Regional Focus: North Carolina (USA)

North Carolina presents a compelling demand profile for warm forged components. The state's growing automotive manufacturing base, including Toyota's battery plant and VinFast's EV assembly facility, will drive significant new demand for EV-specific parts like motor shafts, gearbox components, and lightweight suspension parts. This is layered on top of existing demand from heavy equipment manufacturers like Caterpillar. While local forging and machining capacity exists, it is fragmented among small-to-medium enterprises. The state's competitive corporate tax rate is attractive, but sourcing managers should anticipate challenges related to the availability and cost of skilled manufacturing labor, particularly experienced machinists and toolmakers.

Risk Outlook

Actionable Sourcing Recommendations

1. Mitigate Price Volatility. Implement index-based pricing clauses for steel and energy in all new and renewed supplier agreements. This formalizes pass-through mechanics, increasing budget predictability. Concurrently, qualify a secondary supplier in a different region (e.g., Mexico, Eastern Europe) for 15-20% of volume on high-spend part families to create competitive tension and de-risk geographic concentration.

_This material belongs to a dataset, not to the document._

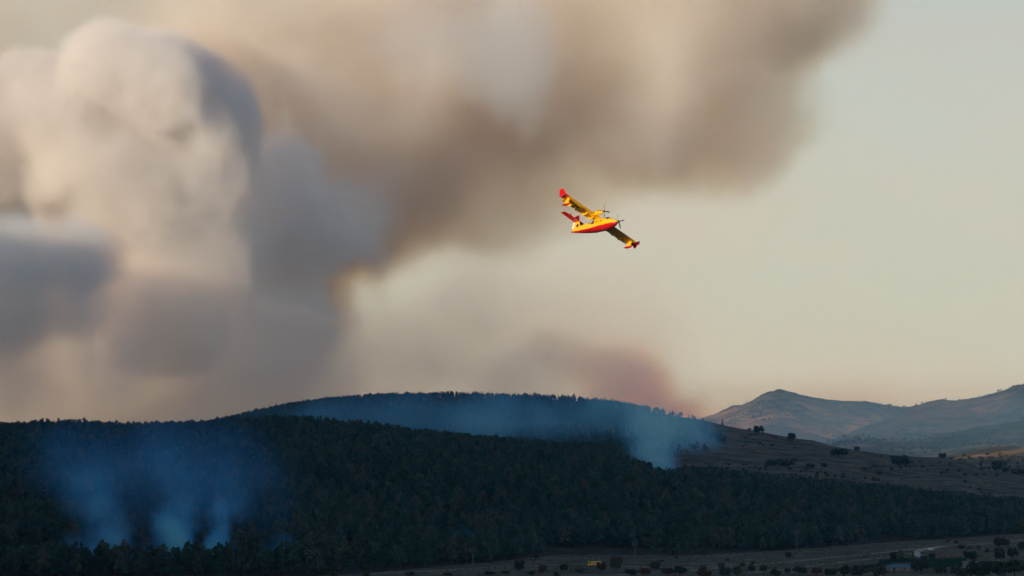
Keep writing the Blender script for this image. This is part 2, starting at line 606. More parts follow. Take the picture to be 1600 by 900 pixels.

2. Future-Proof the Supply Base. Mandate quarterly technology reviews with strategic suppliers focused on their EV product roadmap. Co-invest in engineering and development for 2-3 new forged components specific to our upcoming EV platforms. This shifts the supplier relationship from purely transactional to a strategic partnership, securing capacity and technical expertise for next-generation vehicle programs.